» Stated problem: Retype the stretch of lines that starts at the line containing "Write the bpy" and ends at the line containing "1); _bg.inputs[1].default_value = 1.0", inclusive. Do not include pictures.

» Records shown:
[Begin]

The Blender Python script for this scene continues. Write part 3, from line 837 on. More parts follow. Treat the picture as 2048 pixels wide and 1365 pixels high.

[End]
[Begin]

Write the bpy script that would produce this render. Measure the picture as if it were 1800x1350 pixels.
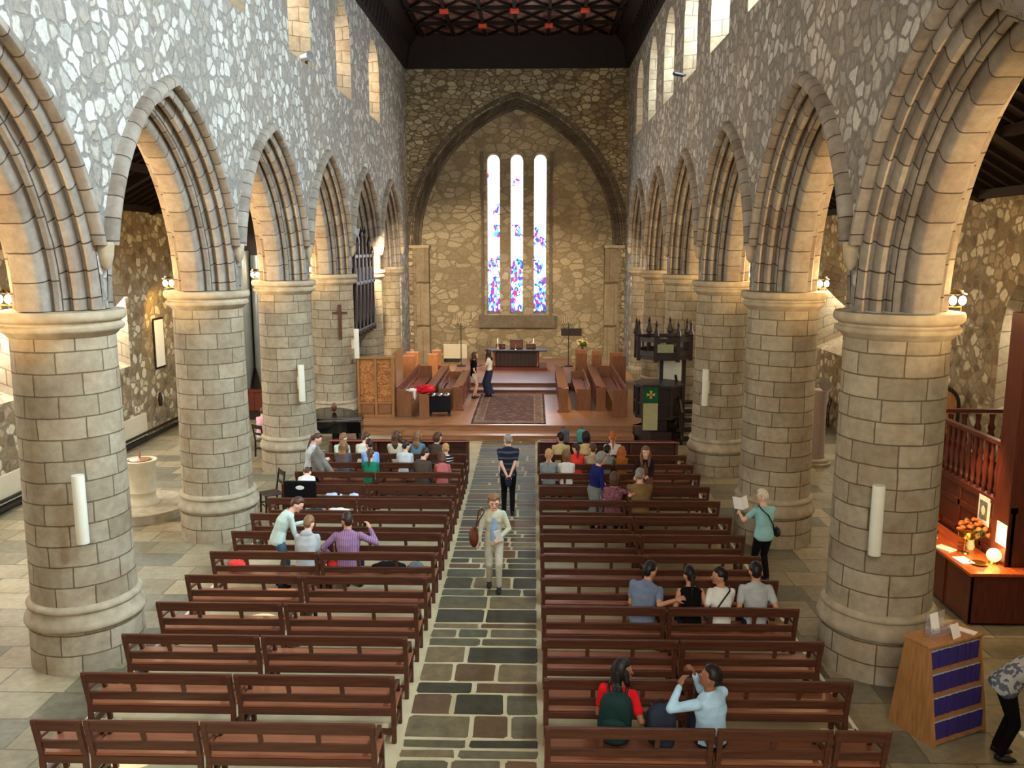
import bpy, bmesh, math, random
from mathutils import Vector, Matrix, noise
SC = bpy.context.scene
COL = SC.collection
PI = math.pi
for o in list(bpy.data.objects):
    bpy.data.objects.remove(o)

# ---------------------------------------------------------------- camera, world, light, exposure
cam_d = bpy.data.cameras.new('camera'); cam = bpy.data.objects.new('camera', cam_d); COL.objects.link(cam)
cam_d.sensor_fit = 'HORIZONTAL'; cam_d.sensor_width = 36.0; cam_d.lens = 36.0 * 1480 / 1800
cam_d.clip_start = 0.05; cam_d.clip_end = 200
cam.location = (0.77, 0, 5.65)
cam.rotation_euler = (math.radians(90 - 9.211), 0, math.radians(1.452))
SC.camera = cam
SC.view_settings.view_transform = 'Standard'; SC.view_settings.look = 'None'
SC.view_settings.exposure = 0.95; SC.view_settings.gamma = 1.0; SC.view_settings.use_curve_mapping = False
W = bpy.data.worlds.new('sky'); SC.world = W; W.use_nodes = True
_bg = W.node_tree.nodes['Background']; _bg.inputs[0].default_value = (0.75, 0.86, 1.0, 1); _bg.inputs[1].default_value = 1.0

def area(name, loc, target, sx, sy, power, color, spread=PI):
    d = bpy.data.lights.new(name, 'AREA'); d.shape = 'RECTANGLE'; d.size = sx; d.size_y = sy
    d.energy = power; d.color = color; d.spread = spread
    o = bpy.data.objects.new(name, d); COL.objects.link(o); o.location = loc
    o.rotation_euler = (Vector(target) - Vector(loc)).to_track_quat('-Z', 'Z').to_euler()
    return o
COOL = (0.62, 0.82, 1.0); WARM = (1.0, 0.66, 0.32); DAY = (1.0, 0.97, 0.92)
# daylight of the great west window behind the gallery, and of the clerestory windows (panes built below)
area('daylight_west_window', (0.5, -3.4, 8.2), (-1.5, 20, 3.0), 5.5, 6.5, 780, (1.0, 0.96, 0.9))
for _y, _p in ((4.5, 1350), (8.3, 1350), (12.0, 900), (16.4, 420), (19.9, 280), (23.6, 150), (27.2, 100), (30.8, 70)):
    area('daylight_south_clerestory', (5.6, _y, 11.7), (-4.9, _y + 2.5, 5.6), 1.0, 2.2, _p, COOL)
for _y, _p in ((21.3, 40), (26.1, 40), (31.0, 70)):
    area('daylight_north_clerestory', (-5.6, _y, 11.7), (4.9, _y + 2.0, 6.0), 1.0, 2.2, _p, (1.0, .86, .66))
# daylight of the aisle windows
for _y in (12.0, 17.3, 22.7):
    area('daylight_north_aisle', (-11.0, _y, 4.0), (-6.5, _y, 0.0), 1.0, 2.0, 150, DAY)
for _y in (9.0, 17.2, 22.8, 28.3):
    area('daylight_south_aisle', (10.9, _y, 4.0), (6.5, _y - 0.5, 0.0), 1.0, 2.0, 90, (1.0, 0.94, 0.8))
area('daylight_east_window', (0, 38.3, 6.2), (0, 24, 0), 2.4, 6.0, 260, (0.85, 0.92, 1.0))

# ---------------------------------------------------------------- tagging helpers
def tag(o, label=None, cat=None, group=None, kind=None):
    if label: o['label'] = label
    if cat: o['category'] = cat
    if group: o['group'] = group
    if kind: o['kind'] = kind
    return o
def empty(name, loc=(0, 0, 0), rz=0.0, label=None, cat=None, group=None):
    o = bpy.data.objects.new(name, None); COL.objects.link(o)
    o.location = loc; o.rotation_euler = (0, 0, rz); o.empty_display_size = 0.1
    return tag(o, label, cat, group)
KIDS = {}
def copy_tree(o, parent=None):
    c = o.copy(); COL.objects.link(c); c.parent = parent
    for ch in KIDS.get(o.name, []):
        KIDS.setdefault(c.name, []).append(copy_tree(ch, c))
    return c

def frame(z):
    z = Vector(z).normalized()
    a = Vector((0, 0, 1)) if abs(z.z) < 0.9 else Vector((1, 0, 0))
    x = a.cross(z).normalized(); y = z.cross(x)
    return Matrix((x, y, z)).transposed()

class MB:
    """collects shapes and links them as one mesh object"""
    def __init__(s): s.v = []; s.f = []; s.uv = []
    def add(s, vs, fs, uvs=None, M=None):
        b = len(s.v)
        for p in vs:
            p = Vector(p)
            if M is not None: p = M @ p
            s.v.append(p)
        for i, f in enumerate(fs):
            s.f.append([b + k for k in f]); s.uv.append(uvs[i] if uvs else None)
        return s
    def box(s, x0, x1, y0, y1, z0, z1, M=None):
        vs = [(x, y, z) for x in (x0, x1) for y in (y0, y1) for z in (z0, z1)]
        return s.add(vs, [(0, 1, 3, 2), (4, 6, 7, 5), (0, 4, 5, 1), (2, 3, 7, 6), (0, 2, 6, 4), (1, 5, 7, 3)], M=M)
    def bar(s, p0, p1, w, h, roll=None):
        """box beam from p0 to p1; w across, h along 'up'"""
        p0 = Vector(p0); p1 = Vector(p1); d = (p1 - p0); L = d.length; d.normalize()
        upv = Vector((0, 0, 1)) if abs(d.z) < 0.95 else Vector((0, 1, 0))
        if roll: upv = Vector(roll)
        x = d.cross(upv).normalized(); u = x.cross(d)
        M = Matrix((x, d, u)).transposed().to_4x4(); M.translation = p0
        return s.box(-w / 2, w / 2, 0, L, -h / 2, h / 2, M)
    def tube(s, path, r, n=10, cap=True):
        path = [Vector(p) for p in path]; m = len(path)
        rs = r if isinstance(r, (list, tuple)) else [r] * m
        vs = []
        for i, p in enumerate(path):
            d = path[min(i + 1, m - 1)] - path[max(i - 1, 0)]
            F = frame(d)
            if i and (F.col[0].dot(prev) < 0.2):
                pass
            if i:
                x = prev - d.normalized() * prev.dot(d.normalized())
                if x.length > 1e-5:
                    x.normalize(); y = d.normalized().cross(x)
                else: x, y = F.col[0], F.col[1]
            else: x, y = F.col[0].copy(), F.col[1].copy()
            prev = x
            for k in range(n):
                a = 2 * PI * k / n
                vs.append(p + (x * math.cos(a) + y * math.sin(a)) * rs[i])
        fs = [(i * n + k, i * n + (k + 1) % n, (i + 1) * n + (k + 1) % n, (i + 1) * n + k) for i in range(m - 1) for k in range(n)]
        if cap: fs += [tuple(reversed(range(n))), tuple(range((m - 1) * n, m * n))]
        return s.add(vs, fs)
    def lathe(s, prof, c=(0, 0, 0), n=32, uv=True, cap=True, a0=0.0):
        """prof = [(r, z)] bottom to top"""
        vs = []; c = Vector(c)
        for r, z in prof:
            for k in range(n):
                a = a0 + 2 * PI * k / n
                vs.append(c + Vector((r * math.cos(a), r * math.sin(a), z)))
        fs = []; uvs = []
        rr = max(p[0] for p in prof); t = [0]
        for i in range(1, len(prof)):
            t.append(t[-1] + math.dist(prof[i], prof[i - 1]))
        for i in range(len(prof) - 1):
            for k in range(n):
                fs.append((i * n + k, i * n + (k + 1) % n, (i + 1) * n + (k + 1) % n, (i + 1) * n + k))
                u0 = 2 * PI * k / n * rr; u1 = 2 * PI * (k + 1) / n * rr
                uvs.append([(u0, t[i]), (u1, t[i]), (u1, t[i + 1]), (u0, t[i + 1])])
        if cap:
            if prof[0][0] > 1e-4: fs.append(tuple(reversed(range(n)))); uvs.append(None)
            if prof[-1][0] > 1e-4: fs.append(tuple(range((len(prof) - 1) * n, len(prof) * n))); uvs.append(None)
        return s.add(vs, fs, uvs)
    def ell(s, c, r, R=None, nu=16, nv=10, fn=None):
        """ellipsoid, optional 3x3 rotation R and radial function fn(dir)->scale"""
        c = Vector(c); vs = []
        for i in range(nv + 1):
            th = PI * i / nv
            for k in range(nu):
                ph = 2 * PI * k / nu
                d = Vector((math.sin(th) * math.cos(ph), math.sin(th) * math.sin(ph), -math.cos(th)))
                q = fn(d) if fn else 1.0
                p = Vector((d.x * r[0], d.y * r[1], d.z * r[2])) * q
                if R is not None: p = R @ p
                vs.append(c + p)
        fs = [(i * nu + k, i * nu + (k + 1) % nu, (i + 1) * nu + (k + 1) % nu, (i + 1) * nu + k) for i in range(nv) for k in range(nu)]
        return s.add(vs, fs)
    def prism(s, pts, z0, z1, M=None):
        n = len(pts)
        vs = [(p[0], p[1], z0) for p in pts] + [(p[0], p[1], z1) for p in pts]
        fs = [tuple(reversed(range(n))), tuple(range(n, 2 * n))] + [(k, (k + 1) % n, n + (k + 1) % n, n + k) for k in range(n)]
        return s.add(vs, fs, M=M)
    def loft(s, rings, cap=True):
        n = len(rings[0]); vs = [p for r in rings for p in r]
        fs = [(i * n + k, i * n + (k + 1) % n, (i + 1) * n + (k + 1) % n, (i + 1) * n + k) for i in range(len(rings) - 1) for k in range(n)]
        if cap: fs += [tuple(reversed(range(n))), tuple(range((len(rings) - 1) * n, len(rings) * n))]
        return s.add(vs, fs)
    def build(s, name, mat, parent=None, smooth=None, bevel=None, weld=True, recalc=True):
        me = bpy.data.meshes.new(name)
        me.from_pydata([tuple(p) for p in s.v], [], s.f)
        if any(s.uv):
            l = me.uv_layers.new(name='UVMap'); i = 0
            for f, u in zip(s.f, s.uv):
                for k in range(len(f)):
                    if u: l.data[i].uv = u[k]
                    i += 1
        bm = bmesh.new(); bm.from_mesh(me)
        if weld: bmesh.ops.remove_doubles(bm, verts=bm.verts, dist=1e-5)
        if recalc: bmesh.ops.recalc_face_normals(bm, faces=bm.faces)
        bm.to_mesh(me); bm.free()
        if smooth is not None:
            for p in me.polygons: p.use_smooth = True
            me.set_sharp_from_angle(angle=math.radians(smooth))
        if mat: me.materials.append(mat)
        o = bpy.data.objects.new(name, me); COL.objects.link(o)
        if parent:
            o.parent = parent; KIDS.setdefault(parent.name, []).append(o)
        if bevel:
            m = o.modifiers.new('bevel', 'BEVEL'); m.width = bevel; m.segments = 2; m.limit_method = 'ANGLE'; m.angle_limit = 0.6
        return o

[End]

» Reply to the task:
Write the bpy script that would produce this render. Measure the picture as if it were 1800x1350 pixels.
import bpy, bmesh, math, random
from mathutils import Vector, Matrix, noise
SC = bpy.context.scene
COL = SC.collection
PI = math.pi
for o in list(bpy.data.objects):
    bpy.data.objects.remove(o)

# ---------------------------------------------------------------- camera, world, light, exposure
cam_d = bpy.data.cameras.new('camera'); cam = bpy.data.objects.new('camera', cam_d); COL.objects.link(cam)
cam_d.sensor_fit = 'HORIZONTAL'; cam_d.sensor_width = 36.0; cam_d.lens = 36.0 * 1480 / 1800
cam_d.clip_start = 0.05; cam_d.clip_end = 200
cam.location = (0.77, 0, 5.65)
cam.rotation_euler = (math.radians(90 - 9.211), 0, math.radians(1.452))
SC.camera = cam
SC.view_settings.view_transform = 'Standard'; SC.view_settings.look = 'None'
SC.view_settings.exposure = 0.95; SC.view_settings.gamma = 1.0; SC.view_settings.use_curve_mapping = False
W = bpy.data.worlds.new('sky'); SC.world = W; W.use_nodes = True
_bg = W.node_tree.nodes['Background']; _bg.inputs[0].default_value = (0.75, 0.86, 1.0, 1); _bg.inputs[1].default_value = 1.0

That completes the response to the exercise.